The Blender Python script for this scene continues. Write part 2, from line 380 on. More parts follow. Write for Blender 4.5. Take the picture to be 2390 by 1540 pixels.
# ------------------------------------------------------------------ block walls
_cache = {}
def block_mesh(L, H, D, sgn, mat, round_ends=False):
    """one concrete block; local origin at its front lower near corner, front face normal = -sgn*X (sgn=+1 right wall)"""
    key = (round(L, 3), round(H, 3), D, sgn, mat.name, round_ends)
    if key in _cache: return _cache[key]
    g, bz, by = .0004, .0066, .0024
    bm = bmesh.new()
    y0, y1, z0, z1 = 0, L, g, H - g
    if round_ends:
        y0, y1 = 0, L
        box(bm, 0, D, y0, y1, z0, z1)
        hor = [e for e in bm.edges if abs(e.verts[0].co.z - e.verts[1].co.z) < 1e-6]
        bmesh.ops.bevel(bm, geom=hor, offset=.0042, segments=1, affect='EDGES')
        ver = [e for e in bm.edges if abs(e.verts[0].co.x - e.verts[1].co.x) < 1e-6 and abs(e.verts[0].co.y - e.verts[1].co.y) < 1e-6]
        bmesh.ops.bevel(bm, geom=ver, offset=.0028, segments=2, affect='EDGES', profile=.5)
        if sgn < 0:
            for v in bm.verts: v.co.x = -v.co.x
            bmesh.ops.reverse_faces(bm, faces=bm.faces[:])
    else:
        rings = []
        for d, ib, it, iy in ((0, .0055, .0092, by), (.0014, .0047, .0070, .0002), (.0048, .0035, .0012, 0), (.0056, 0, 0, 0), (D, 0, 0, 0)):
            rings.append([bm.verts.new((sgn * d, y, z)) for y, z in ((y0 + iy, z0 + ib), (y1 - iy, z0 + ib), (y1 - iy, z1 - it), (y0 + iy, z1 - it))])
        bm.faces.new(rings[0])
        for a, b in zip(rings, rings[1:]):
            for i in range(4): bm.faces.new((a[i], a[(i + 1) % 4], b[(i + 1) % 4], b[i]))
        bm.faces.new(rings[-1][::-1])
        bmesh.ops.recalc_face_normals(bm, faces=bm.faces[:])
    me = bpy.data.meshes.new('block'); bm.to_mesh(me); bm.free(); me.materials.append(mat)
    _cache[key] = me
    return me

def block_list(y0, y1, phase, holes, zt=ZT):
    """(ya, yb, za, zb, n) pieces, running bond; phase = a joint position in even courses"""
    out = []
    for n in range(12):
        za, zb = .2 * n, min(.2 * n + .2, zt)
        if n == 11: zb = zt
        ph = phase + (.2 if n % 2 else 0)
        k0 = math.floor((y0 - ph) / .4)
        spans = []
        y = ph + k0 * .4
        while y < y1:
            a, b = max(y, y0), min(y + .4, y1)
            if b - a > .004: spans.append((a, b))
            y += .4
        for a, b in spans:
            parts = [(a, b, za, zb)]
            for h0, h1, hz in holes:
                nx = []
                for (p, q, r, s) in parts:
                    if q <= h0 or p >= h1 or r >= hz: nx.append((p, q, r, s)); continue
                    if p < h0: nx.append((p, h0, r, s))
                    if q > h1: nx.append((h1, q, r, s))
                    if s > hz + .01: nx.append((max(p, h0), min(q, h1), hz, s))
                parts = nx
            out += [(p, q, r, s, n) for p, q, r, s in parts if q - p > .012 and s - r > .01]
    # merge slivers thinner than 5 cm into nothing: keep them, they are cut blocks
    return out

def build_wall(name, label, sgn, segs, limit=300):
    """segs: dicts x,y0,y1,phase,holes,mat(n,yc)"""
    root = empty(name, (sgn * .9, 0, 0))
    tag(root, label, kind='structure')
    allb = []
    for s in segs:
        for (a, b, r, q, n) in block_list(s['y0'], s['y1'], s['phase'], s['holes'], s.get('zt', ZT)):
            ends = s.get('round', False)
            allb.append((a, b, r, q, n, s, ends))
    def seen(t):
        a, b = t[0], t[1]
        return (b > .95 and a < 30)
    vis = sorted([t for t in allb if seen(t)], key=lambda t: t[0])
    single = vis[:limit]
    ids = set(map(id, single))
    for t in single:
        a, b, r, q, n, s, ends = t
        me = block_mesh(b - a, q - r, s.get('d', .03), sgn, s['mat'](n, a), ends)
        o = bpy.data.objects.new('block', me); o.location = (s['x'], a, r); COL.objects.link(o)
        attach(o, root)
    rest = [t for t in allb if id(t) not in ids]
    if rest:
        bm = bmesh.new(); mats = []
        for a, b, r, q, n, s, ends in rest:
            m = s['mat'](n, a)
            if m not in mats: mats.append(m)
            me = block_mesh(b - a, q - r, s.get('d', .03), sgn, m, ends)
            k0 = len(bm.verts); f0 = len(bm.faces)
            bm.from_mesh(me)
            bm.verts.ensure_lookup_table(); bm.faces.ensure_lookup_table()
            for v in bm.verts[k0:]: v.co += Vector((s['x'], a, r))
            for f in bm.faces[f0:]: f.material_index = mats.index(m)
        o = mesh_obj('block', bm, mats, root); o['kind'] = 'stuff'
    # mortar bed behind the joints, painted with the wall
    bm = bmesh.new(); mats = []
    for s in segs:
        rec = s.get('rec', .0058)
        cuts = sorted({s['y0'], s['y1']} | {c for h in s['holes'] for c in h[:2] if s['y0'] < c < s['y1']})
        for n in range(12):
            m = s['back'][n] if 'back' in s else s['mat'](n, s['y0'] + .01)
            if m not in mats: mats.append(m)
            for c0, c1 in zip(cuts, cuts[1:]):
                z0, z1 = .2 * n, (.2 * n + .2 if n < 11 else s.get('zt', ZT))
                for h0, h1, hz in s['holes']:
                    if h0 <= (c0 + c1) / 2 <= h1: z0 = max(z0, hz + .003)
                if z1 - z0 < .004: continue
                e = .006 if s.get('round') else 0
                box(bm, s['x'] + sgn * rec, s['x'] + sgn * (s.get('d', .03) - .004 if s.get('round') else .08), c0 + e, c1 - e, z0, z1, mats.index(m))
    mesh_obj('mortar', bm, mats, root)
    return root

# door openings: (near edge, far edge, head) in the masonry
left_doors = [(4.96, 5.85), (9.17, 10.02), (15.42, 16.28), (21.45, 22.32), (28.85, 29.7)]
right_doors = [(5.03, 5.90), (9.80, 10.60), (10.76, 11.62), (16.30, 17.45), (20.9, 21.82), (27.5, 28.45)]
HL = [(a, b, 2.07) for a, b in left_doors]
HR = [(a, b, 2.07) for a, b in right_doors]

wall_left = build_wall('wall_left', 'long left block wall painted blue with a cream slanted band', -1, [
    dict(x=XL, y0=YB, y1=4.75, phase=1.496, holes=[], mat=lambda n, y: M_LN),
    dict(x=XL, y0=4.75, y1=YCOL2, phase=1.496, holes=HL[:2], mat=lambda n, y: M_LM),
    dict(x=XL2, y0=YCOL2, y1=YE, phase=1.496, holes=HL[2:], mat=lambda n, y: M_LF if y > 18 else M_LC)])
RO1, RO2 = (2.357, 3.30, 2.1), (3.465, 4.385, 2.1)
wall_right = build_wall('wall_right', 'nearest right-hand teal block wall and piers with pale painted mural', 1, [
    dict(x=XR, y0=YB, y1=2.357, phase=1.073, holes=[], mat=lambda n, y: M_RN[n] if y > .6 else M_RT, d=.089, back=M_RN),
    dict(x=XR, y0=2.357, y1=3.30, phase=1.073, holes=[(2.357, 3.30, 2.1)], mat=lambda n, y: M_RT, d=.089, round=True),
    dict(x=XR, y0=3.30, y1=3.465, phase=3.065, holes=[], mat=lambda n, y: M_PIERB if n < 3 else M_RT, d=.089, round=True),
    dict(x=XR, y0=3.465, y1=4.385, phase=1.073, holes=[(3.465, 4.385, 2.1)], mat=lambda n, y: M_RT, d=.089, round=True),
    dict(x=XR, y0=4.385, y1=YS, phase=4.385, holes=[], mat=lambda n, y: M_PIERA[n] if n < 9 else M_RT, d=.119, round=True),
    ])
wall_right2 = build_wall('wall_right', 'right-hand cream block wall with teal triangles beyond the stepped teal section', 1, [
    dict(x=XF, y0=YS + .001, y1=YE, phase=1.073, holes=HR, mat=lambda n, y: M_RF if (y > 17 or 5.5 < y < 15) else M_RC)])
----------
* [Task goal]
Filter for "parts". Return all lines that hold it.

* [Reply to the exercise]
The Blender Python script for this scene continues. Write part 2, from line 380 on. More parts follow. Write for Blender 4.5. Take the picture to be 2390 by 1540 pixels.
            parts = [(a, b, za, zb)]
                for (p, q, r, s) in parts:
                parts = nx
            out += [(p, q, r, s, n) for p, q, r, s in parts if q - p > .012 and s - r > .01]